Americano universaliza o conceito da classe média em coletânea de histórias

MICHEL LAUB
ESPECIAL PARA A FOLHA

Além de ser a vítima preferencial de qualquer crítico de costumes que se preze, a classe média também costuma sofrer quando vira matéria de ficção. Não só porque seus hábitos não são lá muito emocionantes, o que não gera narrativas à altura, mas também porque não é comum se levar a sério as angústias existenciais de quem tem emprego estável, casamento pacífico e futuro garantido -angústias que, num outro contexto, Tom Wolfe maldosamente chamou de "desejos obscuros".
De certa forma, o desafio que o norte-americano David Eggers se impõe em "A Fome de Todos Nós", coletânea de histórias que acaba de sair no Brasil, é inverter essa dificuldade.
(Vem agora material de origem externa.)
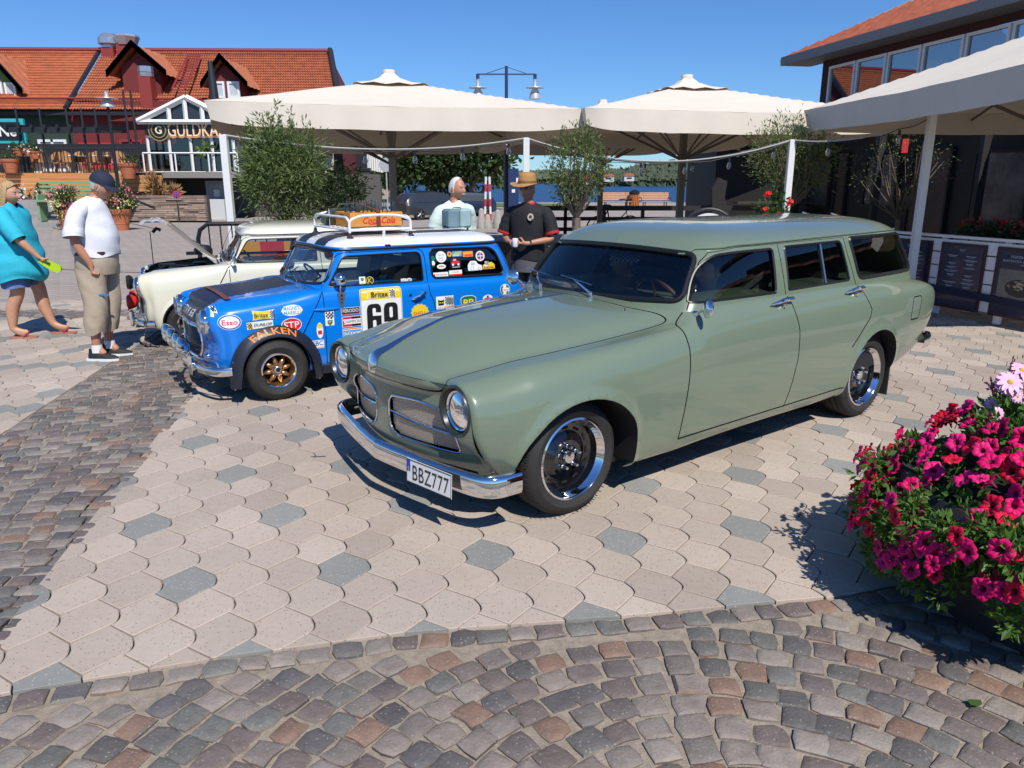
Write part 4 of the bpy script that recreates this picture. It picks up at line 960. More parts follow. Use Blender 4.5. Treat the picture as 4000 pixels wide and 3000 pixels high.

Ou seja, numa vaga tradição moderna de autores como John Cheever e John Updike, dar colorido suficiente ao imaginário de tipos mais ou menos bem-sucedidos, envolvidos com desencontros amorosos banais, pequenas perdas ou apenas com o próprio tédio.
Para tanto, ele escolhe duas estratégias básicas. A primeira, que segue um pouco a linha de "Uma Comovente Obra de Espantoso Talento" (Rocco), livro memorialístico que o revelou, é a do humor irônico, às vezes satírico.
Ela está presente em contos como "Notas à História de um Homem que Não Morrerá Sozinho", em que um sujeito deseja dar seu último suspiro diante da platéia de um estádio, e "Naveed", história de uma garota que arruma seu décimo quarto amante apenas para não ser alvo de uma piada.
A segunda opção é por um registro mais sutil e dramático, que está em textos como "Outro", sobre a visita de um homem às pirâmides do Egito, e "O Único Significado da Água Suja de Óleo", relato de uma aventura sexual entre dois amigos no Caribe.

Duas abordagens
A diferença entre ambas as linhagens, digamos assim, é justamente a maneira como Eggers enxerga o fenômeno da classe média. No primeiro caso, sua abordagem é distante, com os dramas vistos de cima, como que ratificando a tese de Wolfe de que o intimismo e o ensimesmamento têm muito de irrelevante e ridículo. É um recurso que funciona algumas vezes, até porque o autor tem o "timing" da comédia, mas que em outras enseja piadas um tanto óbvias (caso de "Há Certas Coisas que Ele Deveria Guardar para Si", título seguido por várias páginas em branco).
A abordagem mais "séria", por sua vez, aproxima o leitor dos personagens, num processo de identificação que, ao menos em termos clássicos, é condição para se obter empatia.
Na contramão do exemplo anterior, tais criaturas são vistas com piedade e tolerância, e seus "desejos obscuros" são traduzidos numa linguagem que potencializa a sua intensidade ambígua, indizível, em vez de rebaixá-la.
No saldo, "A Fome de Todos Nós" carrega mais essa delicadeza do que a condescendência inerente ao sarcasmo. Acaba sendo um bom resultado, ainda mais para um livro que, desde o título, parece se interessar pelo que há de generoso na falibilidade de seus protagonistas. Quando isso consegue vir à tona, o que nem sempre é fácil, a classe média se torna um conceito literariamente universal.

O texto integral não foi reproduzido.